On Wed, Nov 4, 2015 at 4:13 PM, Minchan Kim <minchan@...nel.org> wrote:
> On Tue, Nov 03, 2015 at 07:41:35PM -0800, Andy Lutomirski wrote:
>> On Nov 3, 2015 5:30 PM, "Minchan Kim" <minchan@...nel.org> wrote:
>> >
>> > Linux doesn't have an ability to free pages lazy while other OS already
>> > have been supported that named by madvise(MADV_FREE).
>> >
>> > The gain is clear that kernel can discard freed pages rather than swapping
>> > out or OOM if memory pressure happens.
>> >
>> > Without memory pressure, freed pages would be reused by userspace without
>> > another additional overhead(ex, page fault + allocation + zeroing).
>> >
>>
>> [...]
>>
>> >
>> > How it works:
>> >
>> > When madvise syscall is called, VM clears dirty bit of ptes of the range.
>> > If memory pressure happens, VM checks dirty bit of page table and if it
>> > found still "clean", it means it's a "lazyfree pages" so VM could discard
>> > the page instead of swapping out.  Once there was store operation for the
>> > page before VM peek a page to reclaim, dirty bit is set so VM can swap out
>> > the page instead of discarding.
>>
>> What happens if you MADV_FREE something that's MAP_SHARED or isn't
>> ordinary anonymous memory?  There's a long history of MADV_DONTNEED on
>> such mappings causing exploitable problems, and I think it would be
>> nice if MADV_FREE were obviously safe.
>
> It filter out VM_LOCKED|VM_HUGETLB|VM_PFNMAP and file-backed vma and MAP_SHARED
> with vma_is_anonymous.
>
>>
>> Does this set the write protect bit?
>
> No.
>
>>
>> What happens on architectures without hardware dirty tracking?  For
>> that matter, even on architecture with hardware dirty tracking, what
>> happens in multithreaded processes that have the dirty TLB state
>> cached in a different CPU's TLB?
>>
>> Using the dirty bit for these semantics scares me.  This API creates a
>> page that can have visible nonzero contents and then can
>> asynchronously and magically zero itself thereafter.  That makes me
>> nervous.  Could we use the accessed bit instead?  Then the observable
>
> Access bit is used by aging algorithm for reclaim.

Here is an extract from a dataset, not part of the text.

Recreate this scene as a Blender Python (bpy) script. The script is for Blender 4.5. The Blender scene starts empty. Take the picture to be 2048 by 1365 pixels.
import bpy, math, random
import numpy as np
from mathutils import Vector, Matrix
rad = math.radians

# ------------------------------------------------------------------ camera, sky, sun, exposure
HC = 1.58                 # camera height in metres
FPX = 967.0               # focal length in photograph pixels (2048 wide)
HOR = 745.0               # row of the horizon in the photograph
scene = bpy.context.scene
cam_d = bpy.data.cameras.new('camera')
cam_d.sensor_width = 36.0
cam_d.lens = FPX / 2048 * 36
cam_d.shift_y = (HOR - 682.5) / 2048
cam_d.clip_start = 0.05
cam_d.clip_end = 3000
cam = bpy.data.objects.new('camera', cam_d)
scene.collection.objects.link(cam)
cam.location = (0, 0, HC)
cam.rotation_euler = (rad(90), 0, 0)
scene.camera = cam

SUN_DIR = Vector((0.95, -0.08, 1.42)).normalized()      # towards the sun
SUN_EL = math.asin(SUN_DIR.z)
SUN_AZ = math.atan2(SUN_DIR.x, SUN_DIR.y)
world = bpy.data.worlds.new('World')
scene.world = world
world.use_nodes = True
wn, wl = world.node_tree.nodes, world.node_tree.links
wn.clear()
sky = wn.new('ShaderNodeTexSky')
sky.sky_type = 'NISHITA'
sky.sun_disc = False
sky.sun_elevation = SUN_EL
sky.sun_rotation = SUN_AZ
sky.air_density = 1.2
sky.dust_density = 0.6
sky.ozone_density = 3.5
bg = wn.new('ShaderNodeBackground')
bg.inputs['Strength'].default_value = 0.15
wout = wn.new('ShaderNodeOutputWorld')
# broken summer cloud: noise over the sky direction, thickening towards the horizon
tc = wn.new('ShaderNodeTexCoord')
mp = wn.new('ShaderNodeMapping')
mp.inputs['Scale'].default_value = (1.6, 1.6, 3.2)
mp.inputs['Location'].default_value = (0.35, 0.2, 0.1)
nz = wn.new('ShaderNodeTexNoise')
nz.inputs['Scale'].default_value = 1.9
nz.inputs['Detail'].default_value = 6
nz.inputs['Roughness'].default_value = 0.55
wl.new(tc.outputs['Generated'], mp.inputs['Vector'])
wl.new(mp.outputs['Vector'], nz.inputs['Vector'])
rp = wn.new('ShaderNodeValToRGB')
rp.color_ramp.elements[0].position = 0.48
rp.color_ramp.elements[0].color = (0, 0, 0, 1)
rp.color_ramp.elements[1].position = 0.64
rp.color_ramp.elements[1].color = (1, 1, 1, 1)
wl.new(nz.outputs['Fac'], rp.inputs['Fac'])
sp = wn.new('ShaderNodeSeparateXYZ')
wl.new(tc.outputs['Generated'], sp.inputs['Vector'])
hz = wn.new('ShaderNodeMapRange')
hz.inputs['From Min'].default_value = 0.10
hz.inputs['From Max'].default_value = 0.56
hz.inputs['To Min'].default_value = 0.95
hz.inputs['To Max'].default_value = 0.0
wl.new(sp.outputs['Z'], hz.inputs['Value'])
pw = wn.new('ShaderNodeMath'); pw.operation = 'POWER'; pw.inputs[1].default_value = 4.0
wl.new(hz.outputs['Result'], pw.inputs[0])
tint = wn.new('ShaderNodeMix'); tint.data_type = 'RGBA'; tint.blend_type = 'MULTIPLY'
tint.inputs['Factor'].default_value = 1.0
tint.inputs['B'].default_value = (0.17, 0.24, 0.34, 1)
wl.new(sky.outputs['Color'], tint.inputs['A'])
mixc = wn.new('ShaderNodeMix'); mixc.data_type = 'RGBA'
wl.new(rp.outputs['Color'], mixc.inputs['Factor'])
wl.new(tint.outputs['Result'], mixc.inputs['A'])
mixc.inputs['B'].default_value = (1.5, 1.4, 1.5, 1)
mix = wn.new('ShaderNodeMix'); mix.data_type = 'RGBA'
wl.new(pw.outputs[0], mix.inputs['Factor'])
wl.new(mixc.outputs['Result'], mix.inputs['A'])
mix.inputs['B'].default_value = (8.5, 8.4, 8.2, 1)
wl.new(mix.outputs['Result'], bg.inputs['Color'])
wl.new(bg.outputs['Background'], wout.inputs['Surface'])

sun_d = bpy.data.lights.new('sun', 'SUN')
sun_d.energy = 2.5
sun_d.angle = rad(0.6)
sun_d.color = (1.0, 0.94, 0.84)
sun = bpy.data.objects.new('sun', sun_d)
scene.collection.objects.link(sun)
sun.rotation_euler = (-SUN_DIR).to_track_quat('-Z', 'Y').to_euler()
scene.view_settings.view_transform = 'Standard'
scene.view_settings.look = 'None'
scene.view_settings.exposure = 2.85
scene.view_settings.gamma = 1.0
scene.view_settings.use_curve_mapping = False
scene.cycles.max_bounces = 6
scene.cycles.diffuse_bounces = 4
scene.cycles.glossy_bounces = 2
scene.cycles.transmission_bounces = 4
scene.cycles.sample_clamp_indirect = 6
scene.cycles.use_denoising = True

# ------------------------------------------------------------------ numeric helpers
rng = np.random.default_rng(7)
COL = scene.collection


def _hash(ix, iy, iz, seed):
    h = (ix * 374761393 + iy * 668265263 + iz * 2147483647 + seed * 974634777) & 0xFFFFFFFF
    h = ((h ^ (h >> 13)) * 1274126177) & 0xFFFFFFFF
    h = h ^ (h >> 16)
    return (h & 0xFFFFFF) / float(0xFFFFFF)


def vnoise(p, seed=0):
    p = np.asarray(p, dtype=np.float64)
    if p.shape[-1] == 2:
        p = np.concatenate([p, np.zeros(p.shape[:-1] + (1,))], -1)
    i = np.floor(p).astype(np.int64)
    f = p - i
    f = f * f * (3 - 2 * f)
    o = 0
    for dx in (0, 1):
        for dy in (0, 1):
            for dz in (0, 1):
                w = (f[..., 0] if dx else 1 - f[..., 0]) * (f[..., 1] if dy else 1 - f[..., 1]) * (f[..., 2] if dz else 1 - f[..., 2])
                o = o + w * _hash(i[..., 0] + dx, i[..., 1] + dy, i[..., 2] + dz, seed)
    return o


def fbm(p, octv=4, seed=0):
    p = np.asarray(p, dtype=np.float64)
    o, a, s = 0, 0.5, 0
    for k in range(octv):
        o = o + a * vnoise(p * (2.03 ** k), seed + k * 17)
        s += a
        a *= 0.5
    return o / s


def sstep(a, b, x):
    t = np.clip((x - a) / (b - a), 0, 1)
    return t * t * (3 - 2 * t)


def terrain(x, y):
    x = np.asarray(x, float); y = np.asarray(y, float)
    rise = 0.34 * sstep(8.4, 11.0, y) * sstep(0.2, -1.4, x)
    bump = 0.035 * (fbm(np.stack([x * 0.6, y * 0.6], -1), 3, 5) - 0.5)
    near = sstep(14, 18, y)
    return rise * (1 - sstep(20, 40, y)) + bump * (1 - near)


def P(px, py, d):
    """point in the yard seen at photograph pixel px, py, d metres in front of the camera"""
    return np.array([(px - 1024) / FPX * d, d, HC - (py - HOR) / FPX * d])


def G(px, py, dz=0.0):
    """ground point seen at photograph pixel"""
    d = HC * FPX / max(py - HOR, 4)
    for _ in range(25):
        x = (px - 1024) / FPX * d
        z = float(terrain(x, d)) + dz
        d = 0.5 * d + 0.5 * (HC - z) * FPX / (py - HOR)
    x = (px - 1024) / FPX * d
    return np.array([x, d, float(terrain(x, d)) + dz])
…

In addition,
> we have supported clear_refs feacture.
> IOW, it could be reset anytime so it's hard to use marker for
> lazy freeing at the moment.
>

That's unfortunate.  I think that the ABI would be much nicer if it
used the accessed bit.

In any case, shouldn't the aging algorithm be irrelevant here?  A
MADV_FREE page that isn't accessed can be discarded, whereas we could
hopefully just say that a MADV_FREE page that is accessed gets moved
to whatever list holds recently accessed pages and also stops being a
candidate for discarding due to MADV_FREE?

>>
>> > +               if (!PageDirty(page) && (flags & TTU_FREE)) {
>> > +                       /* It's a freeable page by MADV_FREE */
>> > +                       dec_mm_counter(mm, MM_ANONPAGES);
>> > +                       goto discard;
>> > +               }
>>
>> Does something clear TTU_FREE the next time the page gets marked clean?
>
> Sorry, I don't understand. Could you elaborate it more?

I don't fully understand how TTU_FREE ends up being set here, but, if
the page is dirtied by user code and then cleaned later by the kernel,
what prevents TTU_FREE from being incorrectly set here?